To maintain its alternate reality and pursue its agenda against the bottom of the social hierarchy, Republicans fabricate problems and stoke fear. Voter fraud is nonexistent, yet for Republicans it justifies laws to prevent minorities from voting. The ludicrous scenario that the government may declare war on its own citizens justifies gun laws that lead to massive violence. A very small portion of the richest Americans pay the estate tax, and yet we must get rid of the ‘death tax’ to save small businesses and family farms. The fabrication is often blatant, as in the doctored Planned Parenthood videos, and yet Republicans are willing to shut down the government in order to defund an organization that provides health care to poor women. The ostensible reason is abortion, but the law of the land already prohibits federal funds for abortion. Remember death panels? Let alone the wide variety of weird conspiracy theories – Benghazi, FEMA detention centers, military operations in Texas, sharia law, birtherism? The fabrications do not have to be logically consistent – somehow Obama is both a socialist and a Muslim, or a domestic tyrant with a spineless foreign policy.
To maintain its alternate reality, Republicans also attack the institutions that actually study the real world. Climate scientists are frauds and climate change is a myth. Evolution is atheist quackery. College is a conspiracy to indoctrinate our children with politically correct pabulum; we need a ‘student bill of rights’ to protect them from liberal academics. We need to abolish tenure, academic freedom, and faculty governance. We need to shrink public funding for higher education and force academics to seek corporate support for their research. In an odd populist twist, the Republican hierarchy here is (19th century) ‘common sense’ over (21st century) ‘experts.’

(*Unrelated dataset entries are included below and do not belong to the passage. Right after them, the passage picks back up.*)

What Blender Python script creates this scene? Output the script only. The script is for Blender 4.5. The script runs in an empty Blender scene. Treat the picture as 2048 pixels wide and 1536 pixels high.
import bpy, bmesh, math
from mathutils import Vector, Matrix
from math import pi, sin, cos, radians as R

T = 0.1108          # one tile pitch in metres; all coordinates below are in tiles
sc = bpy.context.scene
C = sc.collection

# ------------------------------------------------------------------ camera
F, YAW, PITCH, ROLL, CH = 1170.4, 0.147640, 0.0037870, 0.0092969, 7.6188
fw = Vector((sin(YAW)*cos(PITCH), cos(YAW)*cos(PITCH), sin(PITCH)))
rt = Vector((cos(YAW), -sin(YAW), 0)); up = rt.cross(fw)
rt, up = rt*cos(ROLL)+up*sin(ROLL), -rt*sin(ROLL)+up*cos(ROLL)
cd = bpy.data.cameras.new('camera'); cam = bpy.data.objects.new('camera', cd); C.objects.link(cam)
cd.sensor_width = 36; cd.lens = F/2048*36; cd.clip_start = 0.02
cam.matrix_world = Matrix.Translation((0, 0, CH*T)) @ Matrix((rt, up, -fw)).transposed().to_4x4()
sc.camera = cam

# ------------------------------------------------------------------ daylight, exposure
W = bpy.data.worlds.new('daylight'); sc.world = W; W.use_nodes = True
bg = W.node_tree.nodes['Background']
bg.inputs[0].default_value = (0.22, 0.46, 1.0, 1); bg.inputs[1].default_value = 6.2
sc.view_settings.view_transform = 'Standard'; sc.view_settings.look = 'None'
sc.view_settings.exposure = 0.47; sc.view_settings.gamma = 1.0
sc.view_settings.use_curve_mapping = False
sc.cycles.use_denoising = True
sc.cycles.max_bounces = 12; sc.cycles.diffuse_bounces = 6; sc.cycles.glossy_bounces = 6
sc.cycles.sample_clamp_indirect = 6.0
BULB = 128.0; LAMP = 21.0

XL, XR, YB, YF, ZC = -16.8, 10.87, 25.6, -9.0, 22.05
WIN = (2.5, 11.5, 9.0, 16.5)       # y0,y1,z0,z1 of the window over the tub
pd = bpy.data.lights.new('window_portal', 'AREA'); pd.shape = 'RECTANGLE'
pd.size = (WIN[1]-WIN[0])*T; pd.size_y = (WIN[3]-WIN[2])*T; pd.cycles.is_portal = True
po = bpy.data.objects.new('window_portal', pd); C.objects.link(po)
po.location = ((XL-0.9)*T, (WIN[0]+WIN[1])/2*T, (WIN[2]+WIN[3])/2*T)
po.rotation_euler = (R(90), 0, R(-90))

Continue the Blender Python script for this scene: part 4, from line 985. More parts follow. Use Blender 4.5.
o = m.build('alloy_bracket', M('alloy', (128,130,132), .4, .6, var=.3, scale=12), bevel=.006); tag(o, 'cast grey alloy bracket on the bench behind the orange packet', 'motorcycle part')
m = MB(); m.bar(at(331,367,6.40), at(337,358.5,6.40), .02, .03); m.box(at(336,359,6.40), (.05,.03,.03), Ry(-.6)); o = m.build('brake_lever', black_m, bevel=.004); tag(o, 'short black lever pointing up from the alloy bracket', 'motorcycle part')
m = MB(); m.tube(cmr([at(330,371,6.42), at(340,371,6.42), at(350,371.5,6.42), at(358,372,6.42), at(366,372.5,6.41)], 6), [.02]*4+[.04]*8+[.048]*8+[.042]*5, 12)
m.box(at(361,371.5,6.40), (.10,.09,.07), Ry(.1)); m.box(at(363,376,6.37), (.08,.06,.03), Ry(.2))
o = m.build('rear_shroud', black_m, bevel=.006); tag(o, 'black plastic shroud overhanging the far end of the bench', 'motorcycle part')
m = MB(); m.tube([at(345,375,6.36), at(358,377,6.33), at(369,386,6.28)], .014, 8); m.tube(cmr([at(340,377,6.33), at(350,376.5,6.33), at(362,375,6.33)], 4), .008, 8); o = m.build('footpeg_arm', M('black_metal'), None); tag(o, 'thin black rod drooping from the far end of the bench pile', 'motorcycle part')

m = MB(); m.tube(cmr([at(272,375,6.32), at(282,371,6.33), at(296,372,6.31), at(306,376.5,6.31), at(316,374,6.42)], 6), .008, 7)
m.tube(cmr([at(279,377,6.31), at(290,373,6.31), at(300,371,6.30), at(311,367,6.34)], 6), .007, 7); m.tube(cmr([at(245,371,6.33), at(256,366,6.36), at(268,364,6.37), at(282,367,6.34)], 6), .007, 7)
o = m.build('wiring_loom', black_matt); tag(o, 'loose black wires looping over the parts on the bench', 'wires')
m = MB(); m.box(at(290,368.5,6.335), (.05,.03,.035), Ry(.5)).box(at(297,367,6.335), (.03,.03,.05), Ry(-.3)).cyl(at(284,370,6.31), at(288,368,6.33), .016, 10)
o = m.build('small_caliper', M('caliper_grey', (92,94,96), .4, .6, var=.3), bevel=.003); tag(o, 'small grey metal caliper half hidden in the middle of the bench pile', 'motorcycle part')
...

There is also more subtle evidence of Republican struggles to advance its agenda in contemporary politics. If you pay close attention, you realize that conservatives often justify policies using terms and concepts inconsistent with their overall approach. What do you do when you are unable to convince a modern 21st century electorate to adopt a traditional 19th century agenda? You support your traditional arguments with modern language – and hope no one notices the obfuscation. To appeal to the changing world, conservatives often justify a policy with a rationale that they would never make in other policy areas. The GOP is scrambling to adapt to the new world as best as it can, dressing up its preferred social hierarchy within the modern language of ‘rights.’ There are many examples.
- Conservatives want to bust unions in order to maximize corporate profits and maintain an economic hierarchy. They justify this policy preference with rhetoric about the ‘right to work.’ But how often do conservatives care about worker rights? They do not support raising the minimum wage, workplace safety, or other worker benefits. The policy is about maintaining the structural advantage of owners over workers, not the right of workers to work. But conservatives cannot say this in the 21st century.
- Conservatives advocate voucher programs and charter schools. They justify this policy with notions about ‘choice.’ Applying market ideology to education is well within the conservative worldview. But arguments that they simply want poor families to have more ‘choice’ and ‘opportunity’ are not to be found in other policy areas. These policies are not intended to help the poor; they are intended to end teachers unions (see above) and redistribute resources away from public schools and toward private and religious schools. But conservatives cannot say this in the 21st century.
- Conservatives do not support gay marriage. Their reaction against the recent Supreme court ruling on gay marriage is to defend the ‘religious liberty’ of Christians. But conservatives do not generally support the religious rights of other groups – see the range of controversies about accommodating Islamic religious practices, including the uproar surrounding the building of an Islamic mosque in New York City. Conservatives want to discriminate against gays. But they cannot say this (anymore) in the 21st century.
- Conservatives support the teaching of creationism in public schools. They justify this policy with rhetoric about ‘academic freedom’ or ‘teaching diverse perspectives.’ Those slogans sound great, but conservatives do not generally champion them. They want to strip academic freedom and tenure in our colleges; they want our history books to be as Eurocentric as possible. Conservatives want to (re)establish Christianity in public schools (School prayer, anyone? Christians have ‘rights’ too.). But they cannot say this in the 21st century.
- Conservatives support banning abortion, and some without any exceptions. They justify this policy with rhetoric about the ‘right to life.’ But how often do conservatives support a right to life in other policy areas? Not on the death penalty, or torture, or war, or the environment. And, of course, not about the quality of life after the baby is born. The conservative position on abortion is really about the status of women. Conservatives prefer traditional gender roles, with women performing the traditional roles of wife and mother. How to prevent as many women as possible from performing modern gender roles outside the home? Force women to bear a child every time they are pregnant. Conservatives do not want women to have the same life chances as men. But they cannot say this in the 21st century.
There are many other examples – opposition to campaign finance rules are shrouded in free speech rights, preventing women from contraception coverage because corporations have ‘rights,’ etc. Republicans rely on manipulative, insincere arguments because the honest arguments about maintaining traditional hierarchies cannot win in the 21st century. So they adapt and use the modern, 21st century language of ‘rights’ to justify their traditional, 19th century policies of hierarchy. But the arguments are becoming increasingly transparent for what they are. They will not work very far into the 21st century. We are becoming more diverse, tolerant, and interdependent. Empathy is starting to overtake essence. That is the problem for the Republican Party.